**Extracted records**
+ + + + +

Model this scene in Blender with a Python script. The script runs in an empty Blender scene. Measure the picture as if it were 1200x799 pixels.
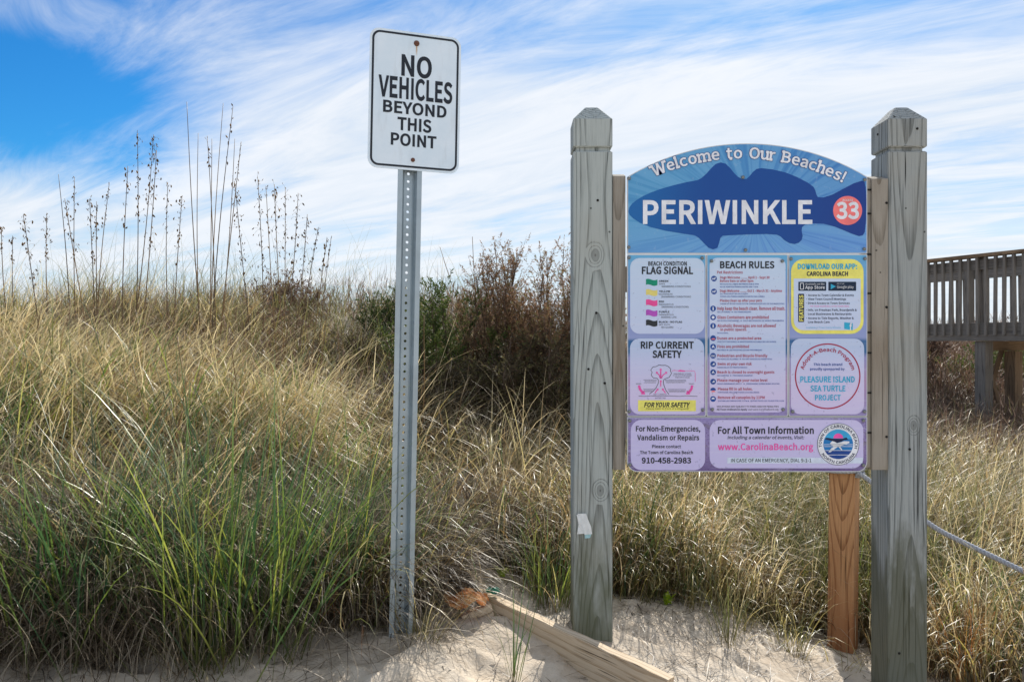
import bpy, bmesh, math, random
import numpy as np
from mathutils import Vector, Matrix

random.seed(7)
RNG = np.random.default_rng(7)
sc = bpy.context.scene
COL = sc.collection
R = math.radians

# ------------------------------------------------------------------ camera, sky, sun, exposure
F = 945.0                      # focal length in photo pixels (photo is 1200 wide)
CZ = 1.2                       # eye height
cd = bpy.data.cameras.new("camera")
cd.sensor_width = 36.0
cd.lens = F / 1200 * 36
cd.clip_start = 0.05
cd.clip_end = 5000
cam = bpy.data.objects.new("camera", cd)
COL.objects.link(cam)
cam.location = (0, 0, CZ)
cam.rotation_euler = (R(90), 0, 0)
sc.camera = cam

SUN_AZ, SUN_EL = R(17), R(39)
sd = bpy.data.lights.new("sun", 'SUN')
sd.energy = 3.7
sd.angle = R(0.53)
sd.color = (1.0, 0.945, 0.86)
sun = bpy.data.objects.new("sun", sd)
COL.objects.link(sun)
sv = Vector((math.sin(SUN_AZ) * math.cos(SUN_EL), math.cos(SUN_AZ) * math.cos(SUN_EL), math.sin(SUN_EL)))
sun.rotation_euler = sv.to_track_quat('Z', 'Y').to_euler()
sun.location = sv * 30

sc.view_settings.view_transform = 'Standard'
sc.view_settings.look = 'None'
sc.view_settings.exposure = 0.84
sc.view_settings.gamma = 1.0
sc.cycles.max_bounces = 8
sc.cycles.diffuse_bounces = 4
sc.cycles.transmission_bounces = 4
sc.cycles.transparent_max_bounces = 4
sc.cycles.sample_clamp_indirect = 6.0


class NT:
    """small node-tree writer"""
    def __init__(s, tree):
        s.t = tree
        s.k = 0

    def n(s, typ, ins=None, **props):
        nd = s.t.nodes.new(typ)
        nd.location = ((s.k % 12) * 180, -(s.k // 12) * 240)
        s.k += 1
        for a, v in props.items():
            setattr(nd, a, v)
        for i, v in (ins or {}).items():
            if hasattr(v, 'is_output') or isinstance(v, bpy.types.NodeSocket):
                s.t.links.new(v, nd.inputs[i])
            else:
                nd.inputs[i].default_value = v
        return nd

    def m(s, op, a, b=None, c=None, clamp=False):
        ins = {0: a}
        if b is not None: ins[1] = b
        if c is not None: ins[2] = c
        return s.n('ShaderNodeMath', ins, operation=op, use_clamp=clamp).outputs[0]

    def vm(s, op, a, b=None):
        ins = {0: a}
        if b is not None: ins[1] = b
        nd = s.n('ShaderNodeVectorMath', ins, operation=op)
        return nd.outputs['Value'] if op in ('DOT_PRODUCT', 'LENGTH', 'DISTANCE') else nd.outputs[0]

    def sep(s, v):
        o = s.n('ShaderNodeSeparateXYZ', {0: v}).outputs
        return o[0], o[1], o[2]

    def comb(s, x, y, z):
        return s.n('ShaderNodeCombineXYZ', {0: x, 1: y, 2: z}).outputs[0]

    def noise(s, vec, scale, detail=3, rough=.55, dist=0.0):
        return s.n('ShaderNodeTexNoise', {'Vector': vec, 'Scale': scale, 'Detail': detail, 'Roughness': rough, 'Distortion': dist}).outputs[0]

    def rng(s, v, a, b, c=0.0, d=1.0, smooth=True):
        nd = s.n('ShaderNodeMapRange', {0: v, 1: a, 2: b, 3: c, 4: d})
        if smooth: nd.interpolation_type = 'SMOOTHSTEP'
        return nd.outputs[0]

    def mix(s, f, a, b, blend='MIX'):
        nd = s.n('ShaderNodeMix', data_type='RGBA', blend_type=blend)
        for i, v in ((0, f), (6, a), (7, b)):
            if isinstance(v, bpy.types.NodeSocket): s.t.links.new(v, nd.inputs[i])
            else: nd.inputs[i].default_value = v if i == 0 or len(v) == 4 else (*v, 1)
        return nd.outputs[2]

    def ramp(s, f, stops, interp='LINEAR'):
        nd = s.n('ShaderNodeValToRGB', {0: f})
        cr = nd.color_ramp
        cr.interpolation = interp
        while len(cr.elements) < len(stops): cr.elements.new(0.5)
        for e, (p, c) in zip(cr.elements, stops):
            e.position = p
            e.color = (*c, 1)
        return nd.outputs[0]


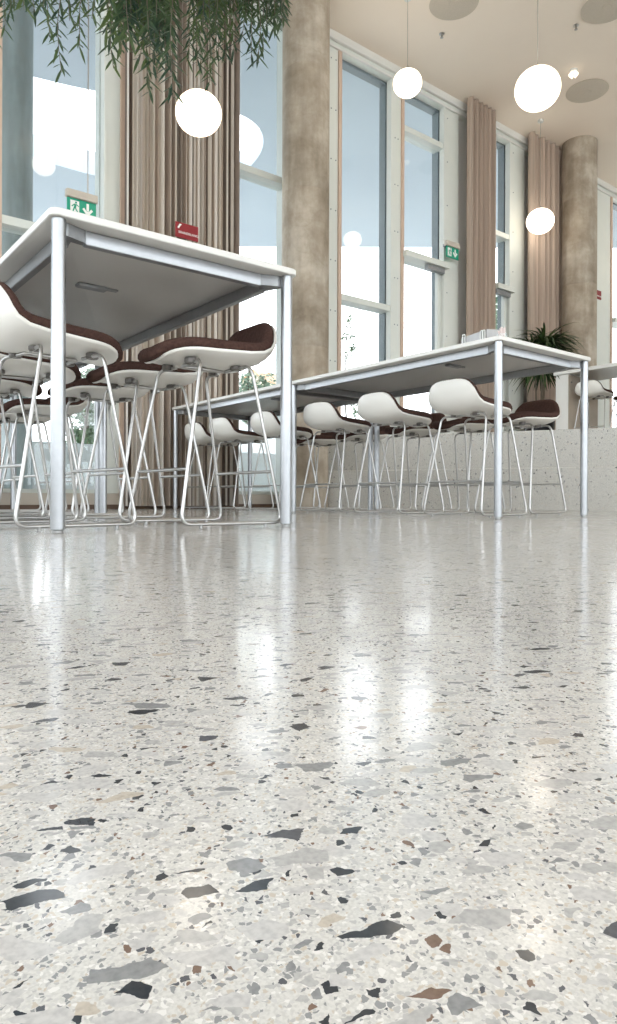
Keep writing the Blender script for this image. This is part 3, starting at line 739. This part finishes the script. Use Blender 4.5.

+ + + + +

**Problem details**
Each line of the data should be quoted exactly, with pictures left out.

**Answer below**
Model this scene in Blender with a Python script. The script runs in an empty Blender scene. Measure the picture as if it were 1200x799 pixels.
import bpy, bmesh, math, random
import numpy as np
from mathutils import Vector, Matrix

random.seed(7)
RNG = np.random.default_rng(7)
sc = bpy.context.scene
COL = sc.collection
R = math.radians

# ------------------------------------------------------------------ camera, sky, sun, exposure
F = 945.0                      # focal length in photo pixels (photo is 1200 wide)
CZ = 1.2                       # eye height
cd = bpy.data.cameras.new("camera")
cd.sensor_width = 36.0
cd.lens = F / 1200 * 36
cd.clip_start = 0.05
cd.clip_end = 5000
cam = bpy.data.objects.new("camera", cd)
COL.objects.link(cam)
cam.location = (0, 0, CZ)
cam.rotation_euler = (R(90), 0, 0)
sc.camera = cam

SUN_AZ, SUN_EL = R(17), R(39)
sd = bpy.data.lights.new("sun", 'SUN')
sd.energy = 3.7
sd.angle = R(0.53)
sd.color = (1.0, 0.945, 0.86)
sun = bpy.data.objects.new("sun", sd)
COL.objects.link(sun)
sv = Vector((math.sin(SUN_AZ) * math.cos(SUN_EL), math.cos(SUN_AZ) * math.cos(SUN_EL), math.sin(SUN_EL)))
sun.rotation_euler = sv.to_track_quat('Z', 'Y').to_euler()
sun.location = sv * 30

sc.view_settings.view_transform = 'Standard'
sc.view_settings.look = 'None'
sc.view_settings.exposure = 0.84
sc.view_settings.gamma = 1.0
sc.cycles.max_bounces = 8
sc.cycles.diffuse_bounces = 4
sc.cycles.transmission_bounces = 4
sc.cycles.transparent_max_bounces = 4
sc.cycles.sample_clamp_indirect = 6.0


class NT:
    """small node-tree writer"""
    def __init__(s, tree):
        s.t = tree
        s.k = 0

    def n(s, typ, ins=None, **props):
        nd = s.t.nodes.new(typ)
        nd.location = ((s.k % 12) * 180, -(s.k // 12) * 240)
        s.k += 1
        for a, v in props.items():
            setattr(nd, a, v)
        for i, v in (ins or {}).items():
            if hasattr(v, 'is_output') or isinstance(v, bpy.types.NodeSocket):
                s.t.links.new(v, nd.inputs[i])
            else:
                nd.inputs[i].default_value = v
        return nd

    def m(s, op, a, b=None, c=None, clamp=False):
        ins = {0: a}
        if b is not None: ins[1] = b
        if c is not None: ins[2] = c
        return s.n('ShaderNodeMath', ins, operation=op, use_clamp=clamp).outputs[0]

    def vm(s, op, a, b=None):
        ins = {0: a}
        if b is not None: ins[1] = b
        nd = s.n('ShaderNodeVectorMath', ins, operation=op)
        return nd.outputs['Value'] if op in ('DOT_PRODUCT', 'LENGTH', 'DISTANCE') else nd.outputs[0]

    def sep(s, v):
        o = s.n('ShaderNodeSeparateXYZ', {0: v}).outputs
        return o[0], o[1], o[2]

    def comb(s, x, y, z):
        return s.n('ShaderNodeCombineXYZ', {0: x, 1: y, 2: z}).outputs[0]

    def noise(s, vec, scale, detail=3, rough=.55, dist=0.0):
        return s.n('ShaderNodeTexNoise', {'Vector': vec, 'Scale': scale, 'Detail': detail, 'Roughness': rough, 'Distortion': dist}).outputs[0]

    def rng(s, v, a, b, c=0.0, d=1.0, smooth=True):
        nd = s.n('ShaderNodeMapRange', {0: v, 1: a, 2: b, 3: c, 4: d})
        if smooth: nd.interpolation_type = 'SMOOTHSTEP'
        return nd.outputs[0]

    def mix(s, f, a, b, blend='MIX'):
        nd = s.n('ShaderNodeMix', data_type='RGBA', blend_type=blend)
        for i, v in ((0, f), (6, a), (7, b)):
            if isinstance(v, bpy.types.NodeSocket): s.t.links.new(v, nd.inputs[i])
            else: nd.inputs[i].default_value = v if i == 0 or len(v) == 4 else (*v, 1)
        return nd.outputs[2]

    def ramp(s, f, stops, interp='LINEAR'):
        nd = s.n('ShaderNodeValToRGB', {0: f})
        cr = nd.color_ramp
        cr.interpolation = interp
        while len(cr.elements) < len(stops): cr.elements.new(0.5)
        for e, (p, c) in zip(cr.elements, stops):
            e.position = p
            e.color = (*c, 1)
        return nd.outputs[0]


Keep writing the Blender script for this image. This is part 3, starting at line 739. This part finishes the script. Use Blender 4.5.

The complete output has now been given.